Tanto La permanente, de Marta Lopetegui, como La máquina de pelar manzanas, de Luciana Pallero, dos libros cortos editados por Blatt & Ríos, cuentan historias de mujeres y permiten entrever la evolución de la izquierda argentina de los últimos cuarenta años. La permanente es una colección de relatos que reconstruyen la biografía de la autora. Lopetegui nació en 1955, vivió en España y ahora se dedica a la confección de indumentaria como la otra Marta, su personaje, cuyo padre se vino del campo al suburbio y se hizo policía. Una hija siguió sus pasos, fue amante de un comisario y parte del aparato represivo de los 70. Su hermana militó en la izquierda radical y el libro describe con detalle la vida clandestina en esos años.
Algo no terminó bien con la militancia de Marta. Uno de los cuentos relata un viaje a Cuba con su hija, muchos años más tarde, en el que aparece la nostalgia y la veneración por el Che, la revolución y los años combativos, pero también la incomodidad por la corrupción en la isla y la comprobación final de que uno de los compañeros de viaje había sido un delator. También aparecen otros elementos amargos. La calificación de “ingenuos” que les dedica a sus antiguos camaradas, la oscura relación con la hermana policía y, finalmente, tras hilvanar recuerdos familiares y describir los detalles de su trabajo actual como pequeña emprendedora textil, Lopetegui cierra el libro con una frase demoledora: “Esto se me ocurrió porque me puse a pensar por qué no soy capaz de poner la lupa en algunas cosas que han pasado, las cuento desde arriba y parece que si pudiera las quemo”. Hay algo trágico y sincero en La permanente.

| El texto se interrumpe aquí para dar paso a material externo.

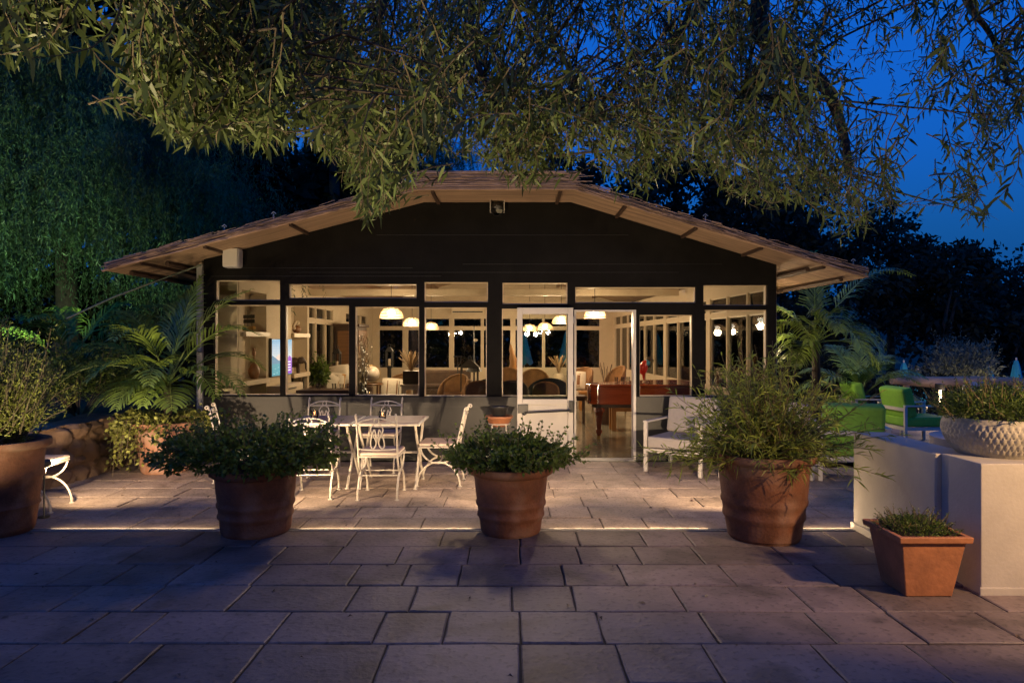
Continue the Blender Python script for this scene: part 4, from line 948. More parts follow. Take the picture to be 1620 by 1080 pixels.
def sofa(label, loc_, rz, L, m):
    t = thing('sofa', label, 'sofa', loc_, rz)
    MB().box(-L/2, L/2, -.40, .40, .10, .40).build('base', m, t, bevel=.03)
    for k in range(2): MB().box(-L/2 + .16 + k*(L/2 - .155), -.005 + k*(L/2 - .155), -.20, .40, .402, .50).build('seat', m, t, bevel=.03)
    MB().box(-L/2, L/2, -.42, -.21, .402, .86).build('backrest', m, t, bevel=.05)
    for s in (-1, 1): MB().box(min(s*L/2, s*(L/2-.15)), max(s*L/2, s*(L/2-.15)), -.205, .40, .402, .62).build('armrest', m, t, bevel=.04)
    for sx in (-1, 1):
        for sy in (-1, 1): MB().tube([(sx*(L/2-.1), sy*.3, .10), (sx*(L/2-.1), sy*.3, 0)], .025, 8).build('leg', M['dark_wood'], t)
sofa('dark brown sofa heaped with cushions along the shelf side of the room', (-3.62, 14.95, 0), R(-90), 1.9, M['brown_fabric'])
sofa('brown sofa against the far glazing behind the fourth window', (at(700, 18.6), 18.6, 0), R(180), 1.5, M['brown_fabric'])
def cushion(label, loc_, rot, m, stripes=None, s=.44):
    t = thing('cushion', label, 'cushion', loc_); b = MB(); n = 10
    for sd_ in (1, -1):
        n0 = len(b.v)
        for j in range(n + 1):
            for i in range(n + 1):
                u, v = 2*i/n - 1, 2*j/n - 1; k = max(0, (1 - u**4) * (1 - v**4)); b.v.append((u*s/2*(1 - .06*v*v), sd_*(.008 + .08*k), v*s/2*(1 - .06*u*u)))
        for j in range(n):
            for i in range(n): q = n0 + j*(n+1) + i; b.f.append((q, q+1, q+n+2, q+n+1)[::sd_])
    E = Matrix.Rotation(rot[2], 4, 'Z') @ Matrix.Rotation(rot[0], 4, 'X') @ Matrix.Rotation(rot[1], 4, 'Y')
    b.xf(E).build('cover', m, t, smooth=True)
    for (u0, u1, mm) in stripes or ():
        c = MB(); k = 8
        for j in range(k + 1):
            v = 2*j/k - 1
            for u in (u0, u1): kk = max(0, (1 - u**4) * (1 - v**4)); c.v.append((u*s/2, -(.0115 + .08*kk), v*s/2*.95))
        for j in range(k): c.f.append((j*2, j*2+1, j*2+3, j*2+2))
        c.xf(E).build('stripe', mm, t)
for L_, p_, rz_, m_, st_ in (('white cushion standing on its corner on the dark sofa', (at(516, 14.2), 14.2, .80), (R(-10), R(28), R(20)), M['cream_fabric'], ()),
        ('ochre and black striped cushion on the dark sofa', (at(530, 14.4), 14.35, .78), (R(-12), R(8), R(15)), M['cream_fabric'], ((-.9, -.55, M['black_fabric']), (-.45, -.2, M['ochre']), (-.1, .25, M['black_fabric']), (.35, .95, M['ochre']))),
        ('big white cushion behind the striped one at the end of the dark sofa', (at(538, 15), 15.0, .92), (R(-14), R(-8), R(12)), M['cream_fabric'], ()),
        ('cream cushion with thin brown stripes on the wicker armchair by the globe', (at(622, 13.3), 13.25, .72), (R(-12), R(4), R(8)), M['cream_fabric'], ((-.5, -.42, M['leather']), (.3, .42, M['leather']), (.5, .56, M['dark_wood']))),
        ('cream and brown cushion on the wicker armchair at the back of the doorway', (at(913, 16.8), 16.75, .70), (R(-10), R(0), R(-25)), M['cream_fabric'], ((.1, .45, M['leather']),))):
    cushion(L_, p_, rz_, m_, st_)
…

En la novela de Pallero no se habla explícitamente de política. La autora nació en 1978, vivió en Santa Fe y en Cuba (se me ocurre que podría ser la hija del productor de cine Edgardo “Cacho” Pallero). Su heroína, Anita, vende tortas horneadas por ella en Palermo Soho los fines de semana. Al principio, la novela transcurre por senderos ingenuos. Ana vive en una pensión en Balvanera con sus amigas Mery y la paraguaya Arminda. Es amiga del boliviano Calderón, que le presta una bicicleta y todos los días piensa cómo mejorar su industria y sus ventas. En Palermo se enamora de un músico callejero que le enseña a apreciar el jazz, que es en realidad un burguesito becado por sus padres. De pronto, cuando Ana se pelea por la calle con un automovilista, el libro cambia de registro y de volumen. “¿Qué pensaba el gordo? ¿Que era un insulto que me metiera el dedo en la concha? Más vale que no, pero lo que me dio bronca era que él se pusiera a hablar de mi concha”, razona, y cuando descubre el auto del gordo estacionado, se lo destruye a cadenazos. Luego rompe con el novio y pasa un fin de semana tomando cocaína y practicando el sexo en grupo para después volver a ser una chica que tiene una herida íntima por el abandono de la madre. En el camino, Pallero le prescribe a Ana la moral apropiada para una chica proletaria de este siglo: feminismo, fiesta, odio de clase, solidaridad obrera y latinoamericana, actitud desafiante ante el mundo. Entre la experiencia de Marta y la que Pallero imagina para Anita transcurrieron los años en los que la ferocidad de la ideología se transformó en receta para una vida cotidiana desolada.